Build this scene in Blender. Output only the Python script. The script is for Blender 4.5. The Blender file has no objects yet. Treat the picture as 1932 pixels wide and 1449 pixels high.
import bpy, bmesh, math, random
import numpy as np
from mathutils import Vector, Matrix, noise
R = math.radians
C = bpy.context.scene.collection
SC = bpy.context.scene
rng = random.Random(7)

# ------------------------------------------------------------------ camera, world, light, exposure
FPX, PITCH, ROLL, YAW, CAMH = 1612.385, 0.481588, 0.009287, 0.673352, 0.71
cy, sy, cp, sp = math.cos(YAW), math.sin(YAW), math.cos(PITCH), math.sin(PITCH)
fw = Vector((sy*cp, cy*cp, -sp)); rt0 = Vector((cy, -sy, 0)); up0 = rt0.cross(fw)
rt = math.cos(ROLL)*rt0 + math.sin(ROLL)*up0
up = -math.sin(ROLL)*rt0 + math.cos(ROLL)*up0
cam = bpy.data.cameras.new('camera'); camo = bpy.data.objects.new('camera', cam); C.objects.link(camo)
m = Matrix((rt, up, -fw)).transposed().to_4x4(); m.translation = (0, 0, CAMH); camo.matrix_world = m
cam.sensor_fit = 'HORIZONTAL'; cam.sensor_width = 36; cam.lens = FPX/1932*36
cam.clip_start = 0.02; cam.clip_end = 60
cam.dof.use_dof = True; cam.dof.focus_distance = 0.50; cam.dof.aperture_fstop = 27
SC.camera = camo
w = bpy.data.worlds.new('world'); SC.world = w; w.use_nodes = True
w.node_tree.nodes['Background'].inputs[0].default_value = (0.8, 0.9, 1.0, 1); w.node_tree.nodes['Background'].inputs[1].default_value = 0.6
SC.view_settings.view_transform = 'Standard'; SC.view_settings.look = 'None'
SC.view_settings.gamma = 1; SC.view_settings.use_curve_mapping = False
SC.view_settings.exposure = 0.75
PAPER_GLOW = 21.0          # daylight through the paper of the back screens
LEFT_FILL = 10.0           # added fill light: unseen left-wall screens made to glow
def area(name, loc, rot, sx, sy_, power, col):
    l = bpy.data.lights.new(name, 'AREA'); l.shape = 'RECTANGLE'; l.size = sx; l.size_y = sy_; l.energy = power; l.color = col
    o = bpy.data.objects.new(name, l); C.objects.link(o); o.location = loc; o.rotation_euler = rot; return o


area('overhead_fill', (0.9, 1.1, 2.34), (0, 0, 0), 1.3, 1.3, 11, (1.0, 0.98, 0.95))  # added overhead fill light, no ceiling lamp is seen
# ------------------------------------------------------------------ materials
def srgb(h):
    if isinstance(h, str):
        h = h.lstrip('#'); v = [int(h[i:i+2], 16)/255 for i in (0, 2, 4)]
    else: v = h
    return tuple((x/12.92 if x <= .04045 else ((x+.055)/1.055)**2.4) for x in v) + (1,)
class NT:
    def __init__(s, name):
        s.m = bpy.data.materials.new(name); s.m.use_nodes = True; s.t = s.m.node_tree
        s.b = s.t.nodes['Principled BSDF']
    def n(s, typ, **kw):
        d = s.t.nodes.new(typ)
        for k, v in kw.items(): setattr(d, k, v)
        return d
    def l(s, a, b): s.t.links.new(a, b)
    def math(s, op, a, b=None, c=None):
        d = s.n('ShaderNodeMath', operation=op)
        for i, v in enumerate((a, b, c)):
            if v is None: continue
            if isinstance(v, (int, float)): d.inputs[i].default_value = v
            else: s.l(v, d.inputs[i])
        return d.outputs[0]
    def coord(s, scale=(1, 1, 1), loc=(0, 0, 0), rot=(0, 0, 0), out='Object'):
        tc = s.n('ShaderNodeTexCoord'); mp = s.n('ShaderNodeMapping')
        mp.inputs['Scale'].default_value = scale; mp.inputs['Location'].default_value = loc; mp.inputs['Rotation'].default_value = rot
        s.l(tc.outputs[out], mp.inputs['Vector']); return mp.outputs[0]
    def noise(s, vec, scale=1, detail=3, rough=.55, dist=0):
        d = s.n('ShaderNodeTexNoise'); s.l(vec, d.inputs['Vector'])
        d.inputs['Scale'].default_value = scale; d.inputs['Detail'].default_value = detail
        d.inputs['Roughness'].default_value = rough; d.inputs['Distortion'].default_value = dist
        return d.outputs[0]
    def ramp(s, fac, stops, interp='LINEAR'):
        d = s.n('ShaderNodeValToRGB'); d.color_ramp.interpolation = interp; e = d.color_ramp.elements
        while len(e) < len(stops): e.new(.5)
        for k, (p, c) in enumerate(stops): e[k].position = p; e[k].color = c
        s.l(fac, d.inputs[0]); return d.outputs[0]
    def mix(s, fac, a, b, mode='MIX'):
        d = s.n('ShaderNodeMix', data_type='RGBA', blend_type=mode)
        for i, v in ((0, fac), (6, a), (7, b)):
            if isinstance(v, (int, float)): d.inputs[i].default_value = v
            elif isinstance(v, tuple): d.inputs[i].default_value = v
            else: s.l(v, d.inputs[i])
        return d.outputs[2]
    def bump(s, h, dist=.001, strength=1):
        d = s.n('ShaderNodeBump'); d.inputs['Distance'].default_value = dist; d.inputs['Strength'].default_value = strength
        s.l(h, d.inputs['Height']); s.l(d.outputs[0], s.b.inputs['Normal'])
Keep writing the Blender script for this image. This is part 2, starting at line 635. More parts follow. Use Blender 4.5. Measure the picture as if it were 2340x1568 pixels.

§ STATED GOAL
Emit an exact copy of the lines spanning the start of the records to the line containing "o = bpy.data.objects.new(name, l);", inclusive, and no other output.

§ WRITTEN ANSWER
Build this scene in Blender. Output only the Python script. The script is for Blender 4.5. The Blender file has no objects yet. Treat the picture as 1932 pixels wide and 1449 pixels high.
import bpy, bmesh, math, random
import numpy as np
from mathutils import Vector, Matrix, noise
R = math.radians
C = bpy.context.scene.collection
SC = bpy.context.scene
rng = random.Random(7)

# ------------------------------------------------------------------ camera, world, light, exposure
FPX, PITCH, ROLL, YAW, CAMH = 1612.385, 0.481588, 0.009287, 0.673352, 0.71
cy, sy, cp, sp = math.cos(YAW), math.sin(YAW), math.cos(PITCH), math.sin(PITCH)
fw = Vector((sy*cp, cy*cp, -sp)); rt0 = Vector((cy, -sy, 0)); up0 = rt0.cross(fw)
rt = math.cos(ROLL)*rt0 + math.sin(ROLL)*up0
up = -math.sin(ROLL)*rt0 + math.cos(ROLL)*up0
cam = bpy.data.cameras.new('camera'); camo = bpy.data.objects.new('camera', cam); C.objects.link(camo)
m = Matrix((rt, up, -fw)).transposed().to_4x4(); m.translation = (0, 0, CAMH); camo.matrix_world = m
cam.sensor_fit = 'HORIZONTAL'; cam.sensor_width = 36; cam.lens = FPX/1932*36
cam.clip_start = 0.02; cam.clip_end = 60
cam.dof.use_dof = True; cam.dof.focus_distance = 0.50; cam.dof.aperture_fstop = 27
SC.camera = camo
w = bpy.data.worlds.new('world'); SC.world = w; w.use_nodes = True
w.node_tree.nodes['Background'].inputs[0].default_value = (0.8, 0.9, 1.0, 1); w.node_tree.nodes['Background'].inputs[1].default_value = 0.6
SC.view_settings.view_transform = 'Standard'; SC.view_settings.look = 'None'
SC.view_settings.gamma = 1; SC.view_settings.use_curve_mapping = False
SC.view_settings.exposure = 0.75
PAPER_GLOW = 21.0          # daylight through the paper of the back screens
LEFT_FILL = 10.0           # added fill light: unseen left-wall screens made to glow
def area(name, loc, rot, sx, sy_, power, col):
    l = bpy.data.lights.new(name, 'AREA'); l.shape = 'RECTANGLE'; l.size = sx; l.size_y = sy_; l.energy = power; l.color = col
    o = bpy.data.objects.new(name, l); C.objects.link(o); o.location = loc; o.rotation_euler = rot; return o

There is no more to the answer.